Another good, long chunk is devoted to the wicked queen skulking down to her evil laboratory, disguising herself as an old hag, and making the poison apple. The actual plot, with Snow White falling in love with her prince and the queen giving her the apple, is almost beside the point. But that's what makes this film so great. It luxuriates in the art of animation, watching the various animals race through the woods, or watching Snow White running scared from an array of imaginary horrors.

Snow White (voiced by Adriana Caselotti) herself is rather a pathetic simpleton by comparison. And the famous song, "Someday My Prince Will Come" is the least interesting thing of all (certainly Snow White and her man have absolutely no chemistry in their few seconds of screen time together).
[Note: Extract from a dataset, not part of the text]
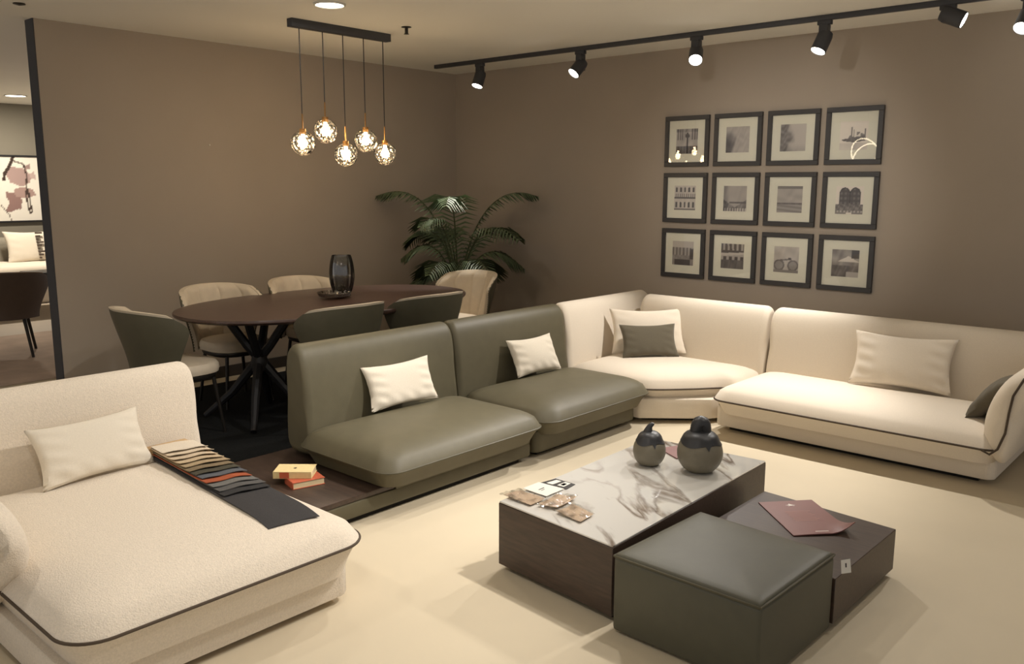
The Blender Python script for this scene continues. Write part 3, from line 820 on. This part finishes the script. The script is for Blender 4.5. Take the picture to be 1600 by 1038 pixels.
def P_umbrella(u, v):
    g = .45+.25*n2(u, v, 3)
    if v > .55 and v < .78-.55*abs(u-.62) and u > .1: g = .95
    if v > .7 and u > .72: g = .22
    if v < .42: g = .3+.2*n2(u*2, v*2, 1)
    if v < .2 and u > .55: g = .75
    return g
PR = [(P_facade, 'church front with a lamp post', 'top'), (P_tower, 'pale misty tower', 'top'), (P_island, 'cloudy grey shore', 'top'), (P_ship, 'ship on blank water', 'top'),
      (P_palace, 'palace front with two rows of windows', 'mid'), (P_canal, 'narrow canal between houses', 'mid'), (P_lagoon, 'flat water and horizon', 'mid'), (P_arches, 'twin arched windows', 'mid'),
      (P_gondola, 'dark boat before tall houses', 'low'), (P_bridge, 'bridge with arches', 'low'), (P_bike, 'parked bicycle', 'low'), (P_umbrella, 'white parasol over tables', 'low')]
fx0, fx1, fz0, fz1 = -3.968, -2.192, .826, 2.156
fwid = .409; gx = ((fx1-fx0)-4*fwid)/3; gz = ((fz1-fz0)-3*fwid)/2
def frame_thing(i, fn, desc):
    c, r = i % 4, i//4
    x0 = fx0+c*(fwid+gx); z1 = fz1-r*(fwid+gz); z0 = z1-fwid; x1 = x0+fwid
    t = thing('framed_picture', 'black framed photograph of '+desc, 'picture', ((x0+x1)/2, YR, z0), 0, 'framed photographs on the right wall')
    fr = MB(); b = .036; y0, y1 = YR-.026, YR-.001
    for lo, hi in (((x0, y0, z0), (x1, y1, z0+b)), ((x0, y0, z1-b), (x1, y1, z1)), ((x0, y0, z0+b), (x0+b, y1, z1-b)), ((x1-b, y0, z0+b), (x1, y1, z1-b))):
        fr.box(lo, hi, .002, 1)
    fr.obj('frame', M['frame'], t)
    MB().box((x0+b, YR-.012, z0+b), (x1-b, YR-.002, z1-b)).obj('mount', M['mat'], t)
    N = 44; s = .20; cx_, cz_ = (x0+x1)/2, (z0+z1)/2
    if fn is P_ship: pass
    mb = MB().grid(lambda u, v: (cx_-s/2+s*u, YR-.0128, cz_-s/2+s*v), N, N)
    o = mb.obj('print', M['print'], t, smooth=False, recalc=False)
    ca = o.data.color_attributes.new('ink', 'FLOAT_COLOR', 'POINT')
    k = 0
    for j in range(N+1):
        for ii in range(N+1):
            g = max(.06, min(1, fn(ii/N, j/N)))
            c3 = lin((62+186*g, 56+182*g, 56+168*g)); ca.data[k].color = (*c3, 1); k += 1
    MB().add([(x0+b, YR-.017, z0+b), (x1-b, YR-.017, z0+b), (x1-b, YR-.017, z1-b), (x0+b, YR-.017, z1-b)], [(0, 1, 2, 3)]).obj('pane', M['pane'], t, smooth=False, recalc=False)
for i, (fn, d, row) in enumerate(PR): frame_thing(i, fn, d)

# ------------------------------------------------------------------ pendant cluster
t = thing('pendant_light', 'bar pendant lamp with five crackled glass globes over the table', 'pendant lamp', (-5.165, 3.95, ZC))
MB().box((-5.195, 3.52, ZC-.055), (-5.135, 4.385, ZC), .003).obj('canopy_bar', M['track'], t)
for y, z in [(3.602, 1.876), (3.795, 1.967), (3.969, 1.807), (4.155, 1.914), (4.337, 1.826)]:
    x = -5.175
    MB().tube([(x, y, ZC-.055), (x, y, z+.19)], .0035, 6).obj('cord', M['black'], t)
    so = MB().tube([(x, y, z+.20), (x, y, z+.09)], .005, 8).lathe([(.006, .10), (.022, .098), (.024, .07), (.02, .062)], (x, y, z), 16).obj('socket', M['brass'], t)
    gl = []
    for k in range(19):
        a = PI*(.07+.93*k/18); gl.append((max(.002, .086*math.sin(a)), .086*math.cos(a)))
    g = MB().lathe(gl[::-1], (x, y, z), 32).obj('glass_globe', M['globe'], t)
    MB().lathe([(.004, -.032), (.018, -.028), (.029, -.008), (.027, .014), (.014, .034), (.011, .06)], (x, y, z), 20).obj('bulb', M['bulb'], t)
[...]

But whether or not Disney cannily intended all this stuff, or if he was just very naïve, we can forgive any funny little faults due to the beauty and audacity of the production as a whole.

Disney has released a remarkable 2009 DVD/Blu-Ray two-disc combo pack, though the pack is clearly intended for Blu-Ray owners. (The Blu-Ray disc contains the majority of the extras, as well as the remastered soundtrack.) The combo is also being released an entire month before the DVD-only package will be released. But the DVD side at least has a new commentary track featuring the voice of Walt Disney himself, and moderated by John Canemaker. There's a promo for the new feature The Princess and the Frog, and a truly awful music video of "Someday My Prince Will Come" sung by Tiffany Thornton.

In 2016, Disney released a "Signature" Edition of the film; according to some sources, the Blu-ray transfer is the same as the 2009 edition, but it comes with new extras. Though fairly brief, these include: "In Walt's Words," "Iconography," "Designing Disney's First Princess," "The Fairest Facts of Them All: 7 Things You May Not Know About Snow White and the Seven Dwarfs," "Snow White In Seventy Seconds," an alternate sequence, and a half-hour making-of featurette. There are also a bunch of extras carried over from the 2009 release. I was sent a digital copy, and it also comes with a classic cartoon, Hungry Hobos. In either edition, this is a beautifully remastered transfer.